[WHAT IS NEEDED]
Show all lines of the listing that hold the word "scene".

**** INFORMATION SUPPLIED

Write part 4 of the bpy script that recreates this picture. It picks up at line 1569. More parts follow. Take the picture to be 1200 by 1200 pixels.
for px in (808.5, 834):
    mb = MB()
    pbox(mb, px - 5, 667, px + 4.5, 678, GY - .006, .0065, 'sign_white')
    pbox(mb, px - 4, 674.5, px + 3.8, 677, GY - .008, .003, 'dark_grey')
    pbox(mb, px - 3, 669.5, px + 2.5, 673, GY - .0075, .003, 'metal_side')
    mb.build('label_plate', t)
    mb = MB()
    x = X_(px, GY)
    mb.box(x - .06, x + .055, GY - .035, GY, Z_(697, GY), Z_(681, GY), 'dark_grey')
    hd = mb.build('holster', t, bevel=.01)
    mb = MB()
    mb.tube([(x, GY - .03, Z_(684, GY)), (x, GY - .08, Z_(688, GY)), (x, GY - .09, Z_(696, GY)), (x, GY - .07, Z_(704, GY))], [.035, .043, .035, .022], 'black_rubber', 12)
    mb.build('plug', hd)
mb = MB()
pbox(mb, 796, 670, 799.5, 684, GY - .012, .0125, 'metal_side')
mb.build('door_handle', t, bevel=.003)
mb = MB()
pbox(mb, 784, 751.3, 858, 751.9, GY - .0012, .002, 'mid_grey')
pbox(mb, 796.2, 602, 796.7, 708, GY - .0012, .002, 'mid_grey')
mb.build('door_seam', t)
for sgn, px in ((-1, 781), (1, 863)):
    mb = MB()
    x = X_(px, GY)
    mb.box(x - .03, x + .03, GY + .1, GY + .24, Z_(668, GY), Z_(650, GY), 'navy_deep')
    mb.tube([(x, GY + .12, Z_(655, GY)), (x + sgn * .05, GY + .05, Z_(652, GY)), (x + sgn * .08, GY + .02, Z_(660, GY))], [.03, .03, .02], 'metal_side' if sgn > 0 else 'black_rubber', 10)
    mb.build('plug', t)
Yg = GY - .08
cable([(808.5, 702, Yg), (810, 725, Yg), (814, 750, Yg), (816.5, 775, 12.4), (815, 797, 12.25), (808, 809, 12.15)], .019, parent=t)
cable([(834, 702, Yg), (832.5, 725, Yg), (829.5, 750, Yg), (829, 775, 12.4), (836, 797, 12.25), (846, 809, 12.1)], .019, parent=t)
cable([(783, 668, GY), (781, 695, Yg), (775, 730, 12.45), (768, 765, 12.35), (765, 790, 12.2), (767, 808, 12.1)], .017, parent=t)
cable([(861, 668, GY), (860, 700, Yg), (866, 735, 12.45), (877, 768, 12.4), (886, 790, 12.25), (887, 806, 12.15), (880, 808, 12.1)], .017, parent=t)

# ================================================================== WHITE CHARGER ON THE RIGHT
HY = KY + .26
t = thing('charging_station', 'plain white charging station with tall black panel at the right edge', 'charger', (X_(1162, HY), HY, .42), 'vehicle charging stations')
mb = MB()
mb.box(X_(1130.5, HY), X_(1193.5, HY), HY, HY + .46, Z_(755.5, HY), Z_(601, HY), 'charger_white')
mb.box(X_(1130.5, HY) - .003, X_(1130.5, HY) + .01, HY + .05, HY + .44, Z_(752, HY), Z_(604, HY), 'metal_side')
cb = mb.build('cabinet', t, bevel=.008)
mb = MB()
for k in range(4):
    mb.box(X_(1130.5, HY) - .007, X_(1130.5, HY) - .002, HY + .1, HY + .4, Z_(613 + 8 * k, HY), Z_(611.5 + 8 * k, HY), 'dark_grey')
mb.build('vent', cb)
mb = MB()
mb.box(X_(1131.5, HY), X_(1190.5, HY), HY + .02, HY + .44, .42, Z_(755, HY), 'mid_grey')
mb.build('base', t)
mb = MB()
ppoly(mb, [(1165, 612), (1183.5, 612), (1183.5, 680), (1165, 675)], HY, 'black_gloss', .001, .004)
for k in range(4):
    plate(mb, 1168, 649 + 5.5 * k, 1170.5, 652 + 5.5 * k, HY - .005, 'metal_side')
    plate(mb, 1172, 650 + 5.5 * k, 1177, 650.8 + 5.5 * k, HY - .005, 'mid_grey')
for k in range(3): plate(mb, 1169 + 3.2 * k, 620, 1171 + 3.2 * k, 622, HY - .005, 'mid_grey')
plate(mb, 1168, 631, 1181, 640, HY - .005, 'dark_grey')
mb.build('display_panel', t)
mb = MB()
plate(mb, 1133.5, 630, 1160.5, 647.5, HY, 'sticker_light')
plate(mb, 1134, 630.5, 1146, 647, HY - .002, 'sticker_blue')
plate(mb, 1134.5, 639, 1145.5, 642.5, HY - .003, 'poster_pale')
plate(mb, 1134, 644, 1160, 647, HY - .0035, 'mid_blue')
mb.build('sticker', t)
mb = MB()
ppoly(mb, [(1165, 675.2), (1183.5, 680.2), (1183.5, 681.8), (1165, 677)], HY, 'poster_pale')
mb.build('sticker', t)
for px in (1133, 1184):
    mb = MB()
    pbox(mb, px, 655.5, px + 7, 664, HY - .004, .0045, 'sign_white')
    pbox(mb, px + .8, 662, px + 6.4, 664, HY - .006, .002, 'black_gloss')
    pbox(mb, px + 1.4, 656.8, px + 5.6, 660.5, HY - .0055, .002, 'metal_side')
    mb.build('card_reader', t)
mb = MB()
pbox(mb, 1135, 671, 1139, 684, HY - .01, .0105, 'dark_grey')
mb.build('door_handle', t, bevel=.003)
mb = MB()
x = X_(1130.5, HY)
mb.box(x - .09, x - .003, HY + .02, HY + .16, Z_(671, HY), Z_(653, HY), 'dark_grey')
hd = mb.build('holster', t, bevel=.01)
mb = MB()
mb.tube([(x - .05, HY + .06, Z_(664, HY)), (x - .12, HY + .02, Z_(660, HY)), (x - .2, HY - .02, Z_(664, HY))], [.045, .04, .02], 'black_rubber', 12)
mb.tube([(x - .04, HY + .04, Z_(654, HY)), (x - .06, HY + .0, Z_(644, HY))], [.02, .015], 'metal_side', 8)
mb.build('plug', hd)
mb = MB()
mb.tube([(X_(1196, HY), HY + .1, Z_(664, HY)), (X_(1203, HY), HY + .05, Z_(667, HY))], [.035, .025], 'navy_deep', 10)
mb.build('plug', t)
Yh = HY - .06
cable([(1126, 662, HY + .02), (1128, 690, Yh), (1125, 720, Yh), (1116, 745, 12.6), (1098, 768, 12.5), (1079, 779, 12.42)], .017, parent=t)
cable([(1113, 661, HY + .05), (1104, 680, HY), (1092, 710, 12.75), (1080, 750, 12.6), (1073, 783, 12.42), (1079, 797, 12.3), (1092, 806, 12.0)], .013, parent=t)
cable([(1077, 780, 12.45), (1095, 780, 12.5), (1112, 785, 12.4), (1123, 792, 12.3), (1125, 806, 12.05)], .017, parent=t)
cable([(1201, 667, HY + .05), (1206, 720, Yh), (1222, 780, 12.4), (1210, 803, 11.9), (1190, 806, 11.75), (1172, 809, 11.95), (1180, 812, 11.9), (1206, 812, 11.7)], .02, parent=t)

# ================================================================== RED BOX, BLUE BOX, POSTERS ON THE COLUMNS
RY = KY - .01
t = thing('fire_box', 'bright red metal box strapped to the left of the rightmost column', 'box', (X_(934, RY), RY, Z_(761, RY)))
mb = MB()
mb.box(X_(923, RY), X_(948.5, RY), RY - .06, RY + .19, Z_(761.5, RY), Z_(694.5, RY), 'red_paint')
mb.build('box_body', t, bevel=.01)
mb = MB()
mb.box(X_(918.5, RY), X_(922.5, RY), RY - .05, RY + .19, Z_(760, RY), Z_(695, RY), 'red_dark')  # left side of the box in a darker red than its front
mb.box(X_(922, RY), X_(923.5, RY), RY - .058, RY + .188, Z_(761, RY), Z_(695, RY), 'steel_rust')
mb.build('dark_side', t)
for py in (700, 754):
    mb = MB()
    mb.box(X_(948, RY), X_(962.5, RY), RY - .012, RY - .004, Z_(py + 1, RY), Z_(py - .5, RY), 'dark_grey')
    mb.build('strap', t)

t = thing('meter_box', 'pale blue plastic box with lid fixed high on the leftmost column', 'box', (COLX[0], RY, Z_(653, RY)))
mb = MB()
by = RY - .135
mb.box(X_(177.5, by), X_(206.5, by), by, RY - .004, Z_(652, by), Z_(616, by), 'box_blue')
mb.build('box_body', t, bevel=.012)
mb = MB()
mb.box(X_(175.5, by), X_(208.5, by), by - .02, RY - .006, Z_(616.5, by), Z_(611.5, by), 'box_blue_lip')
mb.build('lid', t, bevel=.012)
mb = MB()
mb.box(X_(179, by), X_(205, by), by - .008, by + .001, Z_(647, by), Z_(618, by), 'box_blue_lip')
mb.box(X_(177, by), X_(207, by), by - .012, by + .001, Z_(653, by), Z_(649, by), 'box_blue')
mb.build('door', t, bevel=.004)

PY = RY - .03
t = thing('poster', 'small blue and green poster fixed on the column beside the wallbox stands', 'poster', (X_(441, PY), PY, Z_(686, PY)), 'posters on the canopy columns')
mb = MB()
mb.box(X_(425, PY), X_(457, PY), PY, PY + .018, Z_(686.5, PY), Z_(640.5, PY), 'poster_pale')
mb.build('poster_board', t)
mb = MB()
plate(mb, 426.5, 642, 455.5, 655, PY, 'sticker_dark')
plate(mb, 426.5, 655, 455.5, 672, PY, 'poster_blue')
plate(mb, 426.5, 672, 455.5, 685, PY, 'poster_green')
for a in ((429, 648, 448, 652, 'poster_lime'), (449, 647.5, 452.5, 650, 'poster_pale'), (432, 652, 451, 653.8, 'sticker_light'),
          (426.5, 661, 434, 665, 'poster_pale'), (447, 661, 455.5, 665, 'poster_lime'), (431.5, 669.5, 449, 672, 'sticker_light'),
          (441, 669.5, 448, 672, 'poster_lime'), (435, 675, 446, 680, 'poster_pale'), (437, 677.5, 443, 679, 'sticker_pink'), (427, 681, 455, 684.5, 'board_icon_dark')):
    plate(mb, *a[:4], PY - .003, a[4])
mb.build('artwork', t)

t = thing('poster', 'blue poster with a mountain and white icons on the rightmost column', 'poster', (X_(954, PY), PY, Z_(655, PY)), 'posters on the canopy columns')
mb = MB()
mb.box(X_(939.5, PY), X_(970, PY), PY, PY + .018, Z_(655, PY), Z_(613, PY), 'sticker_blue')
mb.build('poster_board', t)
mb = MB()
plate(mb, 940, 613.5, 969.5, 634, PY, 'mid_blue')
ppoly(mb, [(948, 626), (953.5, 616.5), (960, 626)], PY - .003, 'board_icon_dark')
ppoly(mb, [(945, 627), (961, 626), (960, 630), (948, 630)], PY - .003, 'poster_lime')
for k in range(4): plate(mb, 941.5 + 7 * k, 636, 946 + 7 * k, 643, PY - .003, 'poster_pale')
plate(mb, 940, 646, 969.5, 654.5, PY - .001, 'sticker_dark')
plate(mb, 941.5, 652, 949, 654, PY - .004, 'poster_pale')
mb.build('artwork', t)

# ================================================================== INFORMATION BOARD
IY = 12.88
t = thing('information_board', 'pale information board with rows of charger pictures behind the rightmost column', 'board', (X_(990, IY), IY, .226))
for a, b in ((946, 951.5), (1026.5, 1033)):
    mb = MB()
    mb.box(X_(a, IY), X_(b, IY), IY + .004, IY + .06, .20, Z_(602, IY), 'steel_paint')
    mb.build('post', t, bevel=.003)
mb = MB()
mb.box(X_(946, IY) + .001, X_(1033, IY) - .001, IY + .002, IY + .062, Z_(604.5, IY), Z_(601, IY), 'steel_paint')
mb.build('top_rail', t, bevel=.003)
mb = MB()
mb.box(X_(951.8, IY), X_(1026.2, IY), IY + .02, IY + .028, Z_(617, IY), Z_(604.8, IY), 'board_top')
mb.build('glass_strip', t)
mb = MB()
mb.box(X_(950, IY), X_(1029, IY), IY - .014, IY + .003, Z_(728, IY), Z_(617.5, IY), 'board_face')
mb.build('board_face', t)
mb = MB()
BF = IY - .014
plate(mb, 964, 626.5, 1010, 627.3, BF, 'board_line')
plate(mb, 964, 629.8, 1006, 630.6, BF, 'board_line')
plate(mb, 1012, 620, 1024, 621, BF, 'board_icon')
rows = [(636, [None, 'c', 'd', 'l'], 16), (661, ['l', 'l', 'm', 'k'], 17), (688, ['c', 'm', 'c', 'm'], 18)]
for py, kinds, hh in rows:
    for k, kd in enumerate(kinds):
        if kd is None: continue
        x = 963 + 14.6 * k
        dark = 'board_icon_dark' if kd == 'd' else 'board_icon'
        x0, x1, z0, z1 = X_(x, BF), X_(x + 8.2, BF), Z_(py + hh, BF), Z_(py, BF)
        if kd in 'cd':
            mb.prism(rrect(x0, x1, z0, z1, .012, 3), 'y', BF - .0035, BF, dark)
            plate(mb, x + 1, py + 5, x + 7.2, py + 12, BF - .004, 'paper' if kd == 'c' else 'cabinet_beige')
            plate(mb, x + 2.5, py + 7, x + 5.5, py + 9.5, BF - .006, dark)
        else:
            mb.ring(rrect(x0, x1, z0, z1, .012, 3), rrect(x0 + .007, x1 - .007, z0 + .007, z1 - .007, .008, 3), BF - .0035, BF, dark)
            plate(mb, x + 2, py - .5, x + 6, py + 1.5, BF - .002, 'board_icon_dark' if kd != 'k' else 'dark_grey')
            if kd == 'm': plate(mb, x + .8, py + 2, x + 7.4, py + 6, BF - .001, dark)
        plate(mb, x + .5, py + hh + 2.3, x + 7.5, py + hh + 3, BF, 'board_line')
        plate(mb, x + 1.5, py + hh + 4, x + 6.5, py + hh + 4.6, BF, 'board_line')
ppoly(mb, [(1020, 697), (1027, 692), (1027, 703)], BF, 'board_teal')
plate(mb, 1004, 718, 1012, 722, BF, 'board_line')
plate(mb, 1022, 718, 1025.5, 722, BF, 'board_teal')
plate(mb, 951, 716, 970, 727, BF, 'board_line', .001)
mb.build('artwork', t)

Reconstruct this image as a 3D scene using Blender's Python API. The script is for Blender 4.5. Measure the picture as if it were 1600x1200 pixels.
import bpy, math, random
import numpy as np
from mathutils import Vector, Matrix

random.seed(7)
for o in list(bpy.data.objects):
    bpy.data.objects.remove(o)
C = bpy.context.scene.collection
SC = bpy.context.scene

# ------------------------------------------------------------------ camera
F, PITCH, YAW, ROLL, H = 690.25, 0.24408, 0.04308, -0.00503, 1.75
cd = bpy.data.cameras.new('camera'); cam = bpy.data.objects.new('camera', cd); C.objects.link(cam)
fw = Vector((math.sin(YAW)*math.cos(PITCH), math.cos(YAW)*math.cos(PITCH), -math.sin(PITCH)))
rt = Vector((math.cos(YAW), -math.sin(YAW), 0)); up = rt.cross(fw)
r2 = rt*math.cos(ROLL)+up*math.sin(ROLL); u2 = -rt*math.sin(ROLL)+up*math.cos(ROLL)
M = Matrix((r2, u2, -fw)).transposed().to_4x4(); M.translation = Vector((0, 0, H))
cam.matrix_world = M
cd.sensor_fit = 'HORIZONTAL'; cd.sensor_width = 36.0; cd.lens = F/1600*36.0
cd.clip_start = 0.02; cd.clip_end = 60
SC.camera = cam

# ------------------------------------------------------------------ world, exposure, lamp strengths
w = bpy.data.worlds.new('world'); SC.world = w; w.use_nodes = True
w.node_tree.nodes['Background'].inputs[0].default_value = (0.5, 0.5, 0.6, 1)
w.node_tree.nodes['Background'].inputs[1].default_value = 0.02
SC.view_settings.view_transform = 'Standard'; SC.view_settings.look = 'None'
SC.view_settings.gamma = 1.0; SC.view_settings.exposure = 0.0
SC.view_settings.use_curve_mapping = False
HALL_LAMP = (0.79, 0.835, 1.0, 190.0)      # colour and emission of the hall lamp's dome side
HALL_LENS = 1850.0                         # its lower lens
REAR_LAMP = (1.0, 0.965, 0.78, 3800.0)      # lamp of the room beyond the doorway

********

[WRITTEN SOLUTION]
Reconstruct this image as a 3D scene using Blender's Python API. The script is for Blender 4.5. Measure the picture as if it were 1600x1200 pixels.
C = bpy.context.scene.collection
SC = bpy.context.scene